» **Problem details**: Skip all pictures. Write out the data below from its first line through the line that contains "PI = math.pi".
##############################
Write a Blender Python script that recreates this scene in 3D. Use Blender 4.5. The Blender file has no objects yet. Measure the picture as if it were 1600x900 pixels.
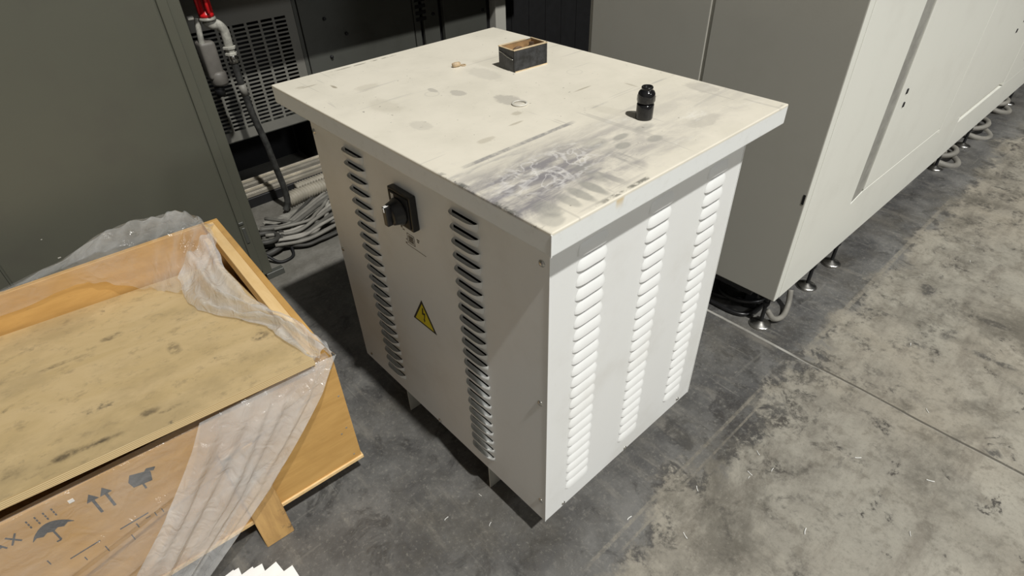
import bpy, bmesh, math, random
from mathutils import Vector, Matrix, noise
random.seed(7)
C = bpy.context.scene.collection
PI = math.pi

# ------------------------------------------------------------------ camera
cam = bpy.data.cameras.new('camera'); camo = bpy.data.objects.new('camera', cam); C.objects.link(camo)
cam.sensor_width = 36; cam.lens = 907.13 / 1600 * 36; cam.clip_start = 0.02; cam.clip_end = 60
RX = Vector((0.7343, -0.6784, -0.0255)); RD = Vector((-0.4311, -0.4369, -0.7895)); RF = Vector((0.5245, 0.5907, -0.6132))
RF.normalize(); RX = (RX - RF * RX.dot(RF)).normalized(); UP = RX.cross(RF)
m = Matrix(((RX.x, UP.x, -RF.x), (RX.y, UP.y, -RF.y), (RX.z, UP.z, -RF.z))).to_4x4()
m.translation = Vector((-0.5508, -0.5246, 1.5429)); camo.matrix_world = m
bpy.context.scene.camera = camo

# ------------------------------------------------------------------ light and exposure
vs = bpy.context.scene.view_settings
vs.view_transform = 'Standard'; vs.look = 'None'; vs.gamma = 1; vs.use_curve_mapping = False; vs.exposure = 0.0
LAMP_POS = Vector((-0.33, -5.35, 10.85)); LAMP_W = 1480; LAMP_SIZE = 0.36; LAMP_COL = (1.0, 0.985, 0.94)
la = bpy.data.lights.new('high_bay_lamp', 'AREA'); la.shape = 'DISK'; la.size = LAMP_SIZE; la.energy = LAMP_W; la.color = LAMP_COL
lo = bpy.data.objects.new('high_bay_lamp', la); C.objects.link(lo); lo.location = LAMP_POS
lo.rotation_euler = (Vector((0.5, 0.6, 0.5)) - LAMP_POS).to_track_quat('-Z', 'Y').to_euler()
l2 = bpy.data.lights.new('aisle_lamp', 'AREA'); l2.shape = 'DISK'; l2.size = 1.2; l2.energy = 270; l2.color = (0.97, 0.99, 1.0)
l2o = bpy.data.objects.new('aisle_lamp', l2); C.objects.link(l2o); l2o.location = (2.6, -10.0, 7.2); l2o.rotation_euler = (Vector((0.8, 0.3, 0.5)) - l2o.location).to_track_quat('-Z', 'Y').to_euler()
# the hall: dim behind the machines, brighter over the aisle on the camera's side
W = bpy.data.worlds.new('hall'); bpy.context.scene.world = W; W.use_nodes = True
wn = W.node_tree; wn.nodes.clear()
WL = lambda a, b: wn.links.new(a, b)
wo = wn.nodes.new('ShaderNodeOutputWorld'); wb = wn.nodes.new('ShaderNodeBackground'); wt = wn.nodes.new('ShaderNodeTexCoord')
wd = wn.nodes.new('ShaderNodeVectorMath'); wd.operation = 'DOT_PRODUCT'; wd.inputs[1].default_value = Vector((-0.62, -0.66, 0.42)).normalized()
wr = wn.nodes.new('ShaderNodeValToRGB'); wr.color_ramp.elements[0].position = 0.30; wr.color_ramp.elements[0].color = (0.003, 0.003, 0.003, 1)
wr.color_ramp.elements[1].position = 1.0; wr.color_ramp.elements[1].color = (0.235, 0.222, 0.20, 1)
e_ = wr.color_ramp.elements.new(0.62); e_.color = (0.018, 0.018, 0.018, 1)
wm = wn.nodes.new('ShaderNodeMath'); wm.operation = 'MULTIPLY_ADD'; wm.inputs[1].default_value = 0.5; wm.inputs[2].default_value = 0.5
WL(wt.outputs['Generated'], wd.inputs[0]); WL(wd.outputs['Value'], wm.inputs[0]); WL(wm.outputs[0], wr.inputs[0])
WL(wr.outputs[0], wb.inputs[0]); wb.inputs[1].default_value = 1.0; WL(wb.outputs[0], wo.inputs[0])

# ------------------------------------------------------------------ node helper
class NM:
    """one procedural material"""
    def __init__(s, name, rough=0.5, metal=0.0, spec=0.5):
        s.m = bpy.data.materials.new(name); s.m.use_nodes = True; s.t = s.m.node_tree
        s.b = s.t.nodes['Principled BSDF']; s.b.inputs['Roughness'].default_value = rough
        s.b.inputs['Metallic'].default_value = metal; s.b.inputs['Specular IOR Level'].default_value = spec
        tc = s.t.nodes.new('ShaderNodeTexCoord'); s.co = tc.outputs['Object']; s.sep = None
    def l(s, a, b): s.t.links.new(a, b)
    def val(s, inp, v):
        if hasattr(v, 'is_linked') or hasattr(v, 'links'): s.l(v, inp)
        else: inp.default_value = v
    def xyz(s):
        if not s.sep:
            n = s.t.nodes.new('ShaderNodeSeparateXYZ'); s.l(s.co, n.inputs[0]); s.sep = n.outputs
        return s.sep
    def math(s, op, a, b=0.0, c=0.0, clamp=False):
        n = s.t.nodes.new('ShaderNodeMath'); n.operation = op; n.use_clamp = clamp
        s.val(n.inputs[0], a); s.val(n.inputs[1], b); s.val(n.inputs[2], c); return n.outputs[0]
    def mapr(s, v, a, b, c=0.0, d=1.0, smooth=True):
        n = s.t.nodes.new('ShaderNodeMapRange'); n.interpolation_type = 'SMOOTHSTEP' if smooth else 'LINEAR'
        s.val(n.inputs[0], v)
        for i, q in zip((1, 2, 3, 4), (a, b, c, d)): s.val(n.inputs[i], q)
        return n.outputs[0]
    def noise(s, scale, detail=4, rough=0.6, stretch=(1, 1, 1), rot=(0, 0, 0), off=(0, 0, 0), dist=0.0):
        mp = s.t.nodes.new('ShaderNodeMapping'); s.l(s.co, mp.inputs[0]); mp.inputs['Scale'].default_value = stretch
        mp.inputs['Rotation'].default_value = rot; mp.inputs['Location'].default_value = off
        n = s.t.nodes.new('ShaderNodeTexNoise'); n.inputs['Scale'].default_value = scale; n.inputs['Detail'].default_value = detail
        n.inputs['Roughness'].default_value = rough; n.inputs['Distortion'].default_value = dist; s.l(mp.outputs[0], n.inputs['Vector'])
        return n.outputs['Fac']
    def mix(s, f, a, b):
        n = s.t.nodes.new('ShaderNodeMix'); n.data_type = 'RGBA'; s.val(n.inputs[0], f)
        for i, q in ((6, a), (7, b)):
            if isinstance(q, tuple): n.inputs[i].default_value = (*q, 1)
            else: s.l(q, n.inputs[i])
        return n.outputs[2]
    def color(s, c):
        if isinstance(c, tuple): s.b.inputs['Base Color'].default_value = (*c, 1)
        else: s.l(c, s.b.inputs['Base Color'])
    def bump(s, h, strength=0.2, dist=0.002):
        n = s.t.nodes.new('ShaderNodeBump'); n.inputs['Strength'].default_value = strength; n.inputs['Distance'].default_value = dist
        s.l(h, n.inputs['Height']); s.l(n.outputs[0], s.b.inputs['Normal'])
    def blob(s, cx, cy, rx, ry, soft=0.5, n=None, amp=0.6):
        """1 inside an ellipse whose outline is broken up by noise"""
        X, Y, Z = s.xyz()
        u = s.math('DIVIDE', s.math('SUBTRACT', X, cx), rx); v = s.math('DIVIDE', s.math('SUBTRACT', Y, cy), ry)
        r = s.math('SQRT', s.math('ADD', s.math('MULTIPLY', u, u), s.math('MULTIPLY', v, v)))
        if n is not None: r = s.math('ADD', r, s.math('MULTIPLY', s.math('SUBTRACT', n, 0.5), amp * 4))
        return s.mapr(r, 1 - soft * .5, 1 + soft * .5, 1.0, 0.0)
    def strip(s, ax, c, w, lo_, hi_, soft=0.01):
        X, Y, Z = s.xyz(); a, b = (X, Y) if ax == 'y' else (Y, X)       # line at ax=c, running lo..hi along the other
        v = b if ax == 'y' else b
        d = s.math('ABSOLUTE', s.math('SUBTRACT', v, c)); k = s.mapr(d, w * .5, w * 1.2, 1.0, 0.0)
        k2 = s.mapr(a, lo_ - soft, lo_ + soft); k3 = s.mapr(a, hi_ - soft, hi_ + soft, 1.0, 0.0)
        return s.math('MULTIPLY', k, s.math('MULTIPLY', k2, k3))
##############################
» **Output below**:
Write a Blender Python script that recreates this scene in 3D. Use Blender 4.5. The Blender file has no objects yet. Measure the picture as if it were 1600x900 pixels.
import bpy, bmesh, math, random
from mathutils import Vector, Matrix, noise
random.seed(7)
C = bpy.context.scene.collection
PI = math.pi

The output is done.